On February 18, 2022, directors and contractors that held outstanding options at December 31, 2021 exercised 500,000 of those options for proceeds of $50,000.

On March 28, 2022, the Company completed a private placement offering of Original Issue Discount Senior Unsecured Convertible Promissory Notes and warrants to purchase shares of the Company’s common stock. For gross proceeds of $886,000, the Company issued Convertible Notes having an aggregate face value of $956,880 and Warrants exercisable for a total of 2,110,765 shares of the Company’s common stock.

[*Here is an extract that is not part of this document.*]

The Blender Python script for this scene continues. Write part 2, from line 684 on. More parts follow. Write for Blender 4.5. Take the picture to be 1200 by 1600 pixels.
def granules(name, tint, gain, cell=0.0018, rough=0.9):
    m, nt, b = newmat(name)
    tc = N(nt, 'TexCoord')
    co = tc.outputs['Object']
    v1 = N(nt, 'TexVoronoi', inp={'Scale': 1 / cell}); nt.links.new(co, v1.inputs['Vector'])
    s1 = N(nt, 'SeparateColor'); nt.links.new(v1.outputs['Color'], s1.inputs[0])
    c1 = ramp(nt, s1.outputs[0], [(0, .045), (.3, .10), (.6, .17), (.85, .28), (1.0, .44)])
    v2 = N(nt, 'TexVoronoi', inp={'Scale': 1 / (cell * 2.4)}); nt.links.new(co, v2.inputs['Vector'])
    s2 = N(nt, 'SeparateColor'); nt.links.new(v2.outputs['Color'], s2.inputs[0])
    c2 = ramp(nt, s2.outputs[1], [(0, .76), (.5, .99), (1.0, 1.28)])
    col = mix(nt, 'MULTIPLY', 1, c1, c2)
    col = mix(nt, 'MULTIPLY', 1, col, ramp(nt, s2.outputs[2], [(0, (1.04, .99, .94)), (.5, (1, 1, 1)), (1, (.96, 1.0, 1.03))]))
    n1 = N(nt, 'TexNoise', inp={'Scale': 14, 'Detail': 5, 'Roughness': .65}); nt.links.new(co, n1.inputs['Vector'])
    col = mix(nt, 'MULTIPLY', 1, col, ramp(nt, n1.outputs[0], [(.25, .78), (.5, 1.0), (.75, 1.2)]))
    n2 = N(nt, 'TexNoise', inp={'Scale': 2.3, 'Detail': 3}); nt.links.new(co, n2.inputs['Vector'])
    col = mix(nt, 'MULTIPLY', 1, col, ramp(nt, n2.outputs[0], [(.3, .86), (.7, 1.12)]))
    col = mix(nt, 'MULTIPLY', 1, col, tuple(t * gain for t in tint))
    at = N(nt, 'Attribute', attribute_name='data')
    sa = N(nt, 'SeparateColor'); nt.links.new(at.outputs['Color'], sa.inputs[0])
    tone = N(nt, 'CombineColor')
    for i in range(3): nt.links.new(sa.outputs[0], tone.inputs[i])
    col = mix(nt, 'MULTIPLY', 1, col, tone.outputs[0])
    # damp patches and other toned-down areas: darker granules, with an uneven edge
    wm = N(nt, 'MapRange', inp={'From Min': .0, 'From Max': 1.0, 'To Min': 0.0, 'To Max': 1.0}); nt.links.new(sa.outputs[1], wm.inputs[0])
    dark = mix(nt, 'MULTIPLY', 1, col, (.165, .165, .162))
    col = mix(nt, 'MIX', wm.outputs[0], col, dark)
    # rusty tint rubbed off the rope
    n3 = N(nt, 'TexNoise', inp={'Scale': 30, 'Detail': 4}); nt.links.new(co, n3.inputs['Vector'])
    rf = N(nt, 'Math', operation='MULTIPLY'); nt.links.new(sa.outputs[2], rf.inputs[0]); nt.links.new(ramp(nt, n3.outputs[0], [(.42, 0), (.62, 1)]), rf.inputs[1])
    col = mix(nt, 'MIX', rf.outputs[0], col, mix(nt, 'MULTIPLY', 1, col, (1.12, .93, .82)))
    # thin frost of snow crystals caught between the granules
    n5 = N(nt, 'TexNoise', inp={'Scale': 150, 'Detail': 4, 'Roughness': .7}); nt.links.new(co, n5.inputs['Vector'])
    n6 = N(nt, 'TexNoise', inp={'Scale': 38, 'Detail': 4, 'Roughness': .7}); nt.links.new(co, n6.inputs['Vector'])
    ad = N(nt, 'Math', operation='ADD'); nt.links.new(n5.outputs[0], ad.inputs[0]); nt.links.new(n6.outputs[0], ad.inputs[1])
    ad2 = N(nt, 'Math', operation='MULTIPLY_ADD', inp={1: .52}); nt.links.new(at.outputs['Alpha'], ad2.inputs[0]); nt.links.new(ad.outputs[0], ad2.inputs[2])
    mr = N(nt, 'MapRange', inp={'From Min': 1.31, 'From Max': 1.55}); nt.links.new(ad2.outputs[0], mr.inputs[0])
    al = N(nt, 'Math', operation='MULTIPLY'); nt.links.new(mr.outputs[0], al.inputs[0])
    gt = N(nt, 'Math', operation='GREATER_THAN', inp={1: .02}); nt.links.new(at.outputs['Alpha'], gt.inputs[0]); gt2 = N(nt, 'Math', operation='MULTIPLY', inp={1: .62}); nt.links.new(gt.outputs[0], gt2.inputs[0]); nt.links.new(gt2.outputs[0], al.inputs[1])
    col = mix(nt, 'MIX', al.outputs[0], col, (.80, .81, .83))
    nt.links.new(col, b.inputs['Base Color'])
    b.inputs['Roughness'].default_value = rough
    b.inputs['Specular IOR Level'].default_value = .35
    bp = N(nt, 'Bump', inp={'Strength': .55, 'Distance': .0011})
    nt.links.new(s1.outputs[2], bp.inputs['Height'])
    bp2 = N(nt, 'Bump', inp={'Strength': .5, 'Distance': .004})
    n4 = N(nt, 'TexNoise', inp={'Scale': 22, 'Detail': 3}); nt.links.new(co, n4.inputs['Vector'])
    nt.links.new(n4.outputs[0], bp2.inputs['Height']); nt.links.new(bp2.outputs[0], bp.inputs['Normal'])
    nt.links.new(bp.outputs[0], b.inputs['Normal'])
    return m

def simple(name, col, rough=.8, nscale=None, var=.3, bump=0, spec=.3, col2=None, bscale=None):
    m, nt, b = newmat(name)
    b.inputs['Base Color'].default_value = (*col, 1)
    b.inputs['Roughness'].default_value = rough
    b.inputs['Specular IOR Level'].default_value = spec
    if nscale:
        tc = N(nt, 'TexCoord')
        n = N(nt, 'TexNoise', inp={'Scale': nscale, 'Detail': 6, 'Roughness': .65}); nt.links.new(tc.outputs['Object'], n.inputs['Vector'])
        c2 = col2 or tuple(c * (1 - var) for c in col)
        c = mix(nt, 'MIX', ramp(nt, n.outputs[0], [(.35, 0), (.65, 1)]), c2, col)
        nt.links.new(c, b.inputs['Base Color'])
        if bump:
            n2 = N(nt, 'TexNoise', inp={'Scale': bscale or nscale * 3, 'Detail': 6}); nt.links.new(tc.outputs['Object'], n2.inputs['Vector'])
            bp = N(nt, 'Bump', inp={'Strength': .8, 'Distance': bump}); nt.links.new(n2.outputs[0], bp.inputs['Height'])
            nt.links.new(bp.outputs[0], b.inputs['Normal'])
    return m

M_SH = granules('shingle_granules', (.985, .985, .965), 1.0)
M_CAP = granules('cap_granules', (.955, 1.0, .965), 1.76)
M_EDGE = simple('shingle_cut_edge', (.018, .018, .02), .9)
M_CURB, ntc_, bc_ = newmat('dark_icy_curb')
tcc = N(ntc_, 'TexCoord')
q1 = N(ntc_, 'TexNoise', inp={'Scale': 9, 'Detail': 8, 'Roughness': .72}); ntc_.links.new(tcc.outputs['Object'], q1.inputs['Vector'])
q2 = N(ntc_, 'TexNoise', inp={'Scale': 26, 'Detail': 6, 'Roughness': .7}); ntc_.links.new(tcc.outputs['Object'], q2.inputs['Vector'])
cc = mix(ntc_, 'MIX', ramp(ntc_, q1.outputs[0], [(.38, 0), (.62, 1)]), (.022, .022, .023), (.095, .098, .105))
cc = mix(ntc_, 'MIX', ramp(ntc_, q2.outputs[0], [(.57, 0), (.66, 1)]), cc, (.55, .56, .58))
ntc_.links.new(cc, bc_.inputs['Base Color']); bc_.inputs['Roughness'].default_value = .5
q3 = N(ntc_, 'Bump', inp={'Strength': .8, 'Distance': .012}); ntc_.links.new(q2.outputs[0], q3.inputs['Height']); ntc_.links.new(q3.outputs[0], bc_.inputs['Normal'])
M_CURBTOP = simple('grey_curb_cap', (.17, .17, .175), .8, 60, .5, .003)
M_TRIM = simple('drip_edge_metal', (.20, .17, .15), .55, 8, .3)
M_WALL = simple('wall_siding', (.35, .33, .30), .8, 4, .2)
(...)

The March 2022 Convertible Notes mature 24 months after issuance, bear interest at a rate of 4% per annum and are convertible into shares of the Company's common stock at an initial conversion price of $0.34 per share, subject to adjustment for certain stock splits, stock combinations and dilutive share issuances. The Company may prepay the March 2022 Convertible Notes (i) at any time during the first 90 days following closing at the face value of the March 2022 Convertible Notes, (ii) at any time during the period from 91 to 180 days following closing at a premium of 110% of the face value of the March 2022 Convertible Notes, and (iii) thereafter at 120% of the face value of the March 2022 Convertible Notes. The March 2022 Convertible Notes contain a number of customary events of default. The March 2022 Convertible Notes are unsecured.

The March 2022 Warrants are exercisable at an initial exercise price of $0.60 per share for a term ending on the 5 year anniversary of the date of issuance. The exercise price of the March 2022 Warrants are subject to adjustment for certain stock splits, stock combinations and dilutive share issuances.